Scene script records:
▼▼▼

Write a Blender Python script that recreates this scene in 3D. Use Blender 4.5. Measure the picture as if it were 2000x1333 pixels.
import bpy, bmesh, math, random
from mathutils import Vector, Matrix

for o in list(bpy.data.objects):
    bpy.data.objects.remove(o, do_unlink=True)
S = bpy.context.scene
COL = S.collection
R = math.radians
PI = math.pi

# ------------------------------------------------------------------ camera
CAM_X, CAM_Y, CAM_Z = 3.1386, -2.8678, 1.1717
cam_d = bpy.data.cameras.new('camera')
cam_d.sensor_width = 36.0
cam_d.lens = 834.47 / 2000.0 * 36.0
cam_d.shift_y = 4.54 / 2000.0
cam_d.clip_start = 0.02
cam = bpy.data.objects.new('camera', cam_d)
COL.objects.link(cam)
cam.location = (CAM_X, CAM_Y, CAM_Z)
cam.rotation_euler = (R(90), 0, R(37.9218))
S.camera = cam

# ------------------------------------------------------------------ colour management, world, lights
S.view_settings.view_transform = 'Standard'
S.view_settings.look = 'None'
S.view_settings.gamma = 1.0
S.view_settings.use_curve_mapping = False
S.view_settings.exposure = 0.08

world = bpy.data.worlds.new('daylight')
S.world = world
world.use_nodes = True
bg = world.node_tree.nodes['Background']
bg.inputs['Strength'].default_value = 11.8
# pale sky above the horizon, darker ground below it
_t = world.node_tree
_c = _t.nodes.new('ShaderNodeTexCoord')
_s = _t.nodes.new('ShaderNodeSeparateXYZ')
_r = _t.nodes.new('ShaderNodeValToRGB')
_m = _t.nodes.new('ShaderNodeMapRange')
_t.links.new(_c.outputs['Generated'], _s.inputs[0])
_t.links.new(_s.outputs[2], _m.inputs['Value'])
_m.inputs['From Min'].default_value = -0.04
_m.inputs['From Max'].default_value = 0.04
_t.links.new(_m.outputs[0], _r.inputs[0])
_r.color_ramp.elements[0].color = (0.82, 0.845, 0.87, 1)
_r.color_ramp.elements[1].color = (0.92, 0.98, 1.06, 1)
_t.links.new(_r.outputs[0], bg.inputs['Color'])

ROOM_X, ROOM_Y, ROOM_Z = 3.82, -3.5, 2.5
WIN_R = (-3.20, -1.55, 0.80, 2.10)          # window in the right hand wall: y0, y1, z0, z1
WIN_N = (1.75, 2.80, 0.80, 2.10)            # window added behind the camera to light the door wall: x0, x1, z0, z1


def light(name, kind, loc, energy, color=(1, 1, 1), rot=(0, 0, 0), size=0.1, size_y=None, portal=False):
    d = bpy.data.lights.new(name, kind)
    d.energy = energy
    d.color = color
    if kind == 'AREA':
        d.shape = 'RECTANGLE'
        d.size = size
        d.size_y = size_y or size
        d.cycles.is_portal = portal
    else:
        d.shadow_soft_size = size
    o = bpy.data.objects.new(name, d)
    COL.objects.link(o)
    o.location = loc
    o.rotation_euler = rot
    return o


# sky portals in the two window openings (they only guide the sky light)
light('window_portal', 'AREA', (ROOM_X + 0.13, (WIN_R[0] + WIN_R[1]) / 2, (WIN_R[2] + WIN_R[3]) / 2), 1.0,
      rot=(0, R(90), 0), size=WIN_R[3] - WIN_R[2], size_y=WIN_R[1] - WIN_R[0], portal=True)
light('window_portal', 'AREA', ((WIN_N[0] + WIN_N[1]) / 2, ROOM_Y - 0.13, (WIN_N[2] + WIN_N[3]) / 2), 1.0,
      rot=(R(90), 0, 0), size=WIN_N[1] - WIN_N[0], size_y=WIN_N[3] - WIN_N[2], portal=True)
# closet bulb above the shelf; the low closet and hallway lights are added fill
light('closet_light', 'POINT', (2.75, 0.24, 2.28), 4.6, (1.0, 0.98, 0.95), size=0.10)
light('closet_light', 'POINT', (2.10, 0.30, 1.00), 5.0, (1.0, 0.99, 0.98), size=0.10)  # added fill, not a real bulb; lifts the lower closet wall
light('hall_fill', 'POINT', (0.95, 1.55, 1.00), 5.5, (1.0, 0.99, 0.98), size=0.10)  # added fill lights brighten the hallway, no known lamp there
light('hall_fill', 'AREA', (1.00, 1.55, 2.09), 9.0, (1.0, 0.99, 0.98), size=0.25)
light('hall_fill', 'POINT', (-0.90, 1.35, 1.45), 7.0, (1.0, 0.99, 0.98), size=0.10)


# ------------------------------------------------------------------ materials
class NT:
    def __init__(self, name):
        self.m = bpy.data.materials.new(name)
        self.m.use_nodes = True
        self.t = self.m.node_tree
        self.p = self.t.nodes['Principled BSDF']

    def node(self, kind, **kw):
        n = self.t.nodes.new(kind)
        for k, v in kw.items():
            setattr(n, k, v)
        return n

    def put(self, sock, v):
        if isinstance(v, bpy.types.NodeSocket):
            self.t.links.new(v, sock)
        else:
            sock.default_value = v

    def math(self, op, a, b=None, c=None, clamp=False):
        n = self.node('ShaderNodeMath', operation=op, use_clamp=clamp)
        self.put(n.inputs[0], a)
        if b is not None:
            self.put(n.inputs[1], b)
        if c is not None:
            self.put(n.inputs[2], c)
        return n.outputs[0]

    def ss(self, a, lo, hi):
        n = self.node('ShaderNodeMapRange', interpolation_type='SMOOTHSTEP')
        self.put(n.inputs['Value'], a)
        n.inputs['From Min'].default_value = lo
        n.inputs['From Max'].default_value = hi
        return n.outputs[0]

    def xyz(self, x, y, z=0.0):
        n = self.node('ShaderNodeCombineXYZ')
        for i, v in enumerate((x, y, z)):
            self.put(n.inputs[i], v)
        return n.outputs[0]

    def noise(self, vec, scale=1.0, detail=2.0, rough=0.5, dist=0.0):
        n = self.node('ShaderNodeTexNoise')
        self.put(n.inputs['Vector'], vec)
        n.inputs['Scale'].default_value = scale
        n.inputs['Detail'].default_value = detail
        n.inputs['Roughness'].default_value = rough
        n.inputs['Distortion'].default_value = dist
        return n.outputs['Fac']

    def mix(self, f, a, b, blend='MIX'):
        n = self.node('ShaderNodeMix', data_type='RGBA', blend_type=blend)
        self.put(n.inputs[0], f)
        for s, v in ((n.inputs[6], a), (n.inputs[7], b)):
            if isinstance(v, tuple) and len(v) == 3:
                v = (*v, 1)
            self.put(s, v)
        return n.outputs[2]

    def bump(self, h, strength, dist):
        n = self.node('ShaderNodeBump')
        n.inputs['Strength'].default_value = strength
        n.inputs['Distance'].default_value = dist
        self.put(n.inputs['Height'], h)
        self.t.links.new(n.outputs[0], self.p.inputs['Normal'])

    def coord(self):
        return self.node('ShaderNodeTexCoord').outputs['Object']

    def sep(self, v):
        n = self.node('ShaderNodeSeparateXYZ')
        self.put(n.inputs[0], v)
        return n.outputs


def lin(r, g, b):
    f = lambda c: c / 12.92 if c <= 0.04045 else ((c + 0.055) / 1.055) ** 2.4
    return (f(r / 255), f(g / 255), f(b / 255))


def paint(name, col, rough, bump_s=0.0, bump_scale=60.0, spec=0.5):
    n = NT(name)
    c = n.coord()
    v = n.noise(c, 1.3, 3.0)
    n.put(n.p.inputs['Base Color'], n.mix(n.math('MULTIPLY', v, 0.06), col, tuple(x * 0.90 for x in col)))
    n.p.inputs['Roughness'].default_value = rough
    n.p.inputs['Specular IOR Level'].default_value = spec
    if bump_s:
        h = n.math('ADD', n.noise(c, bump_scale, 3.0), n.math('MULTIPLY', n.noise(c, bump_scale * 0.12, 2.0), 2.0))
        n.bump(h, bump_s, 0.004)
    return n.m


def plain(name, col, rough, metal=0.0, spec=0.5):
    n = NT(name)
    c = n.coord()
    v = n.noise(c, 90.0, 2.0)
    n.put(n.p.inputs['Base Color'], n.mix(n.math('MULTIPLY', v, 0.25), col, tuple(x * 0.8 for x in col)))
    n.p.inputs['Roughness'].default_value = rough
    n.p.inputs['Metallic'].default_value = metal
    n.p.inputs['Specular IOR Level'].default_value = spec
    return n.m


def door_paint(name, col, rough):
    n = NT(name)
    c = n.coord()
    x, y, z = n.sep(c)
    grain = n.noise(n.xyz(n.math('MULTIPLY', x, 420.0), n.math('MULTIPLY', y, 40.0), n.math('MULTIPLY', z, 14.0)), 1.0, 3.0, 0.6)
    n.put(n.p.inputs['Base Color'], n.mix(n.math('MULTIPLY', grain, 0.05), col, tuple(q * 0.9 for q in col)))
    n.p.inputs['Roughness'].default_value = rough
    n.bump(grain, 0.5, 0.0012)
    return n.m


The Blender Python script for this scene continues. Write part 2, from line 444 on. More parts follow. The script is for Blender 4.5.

▲▲▲

_REQUIRED TASK_
Starting at the first line of the records, print each line exactly, stopping after the line that contains "PI = math.pi".

_RESULT OF THE TASK_
Write a Blender Python script that recreates this scene in 3D. Use Blender 4.5. Measure the picture as if it were 2000x1333 pixels.
import bpy, bmesh, math, random
from mathutils import Vector, Matrix

for o in list(bpy.data.objects):
    bpy.data.objects.remove(o, do_unlink=True)
S = bpy.context.scene
COL = S.collection
R = math.radians
PI = math.pi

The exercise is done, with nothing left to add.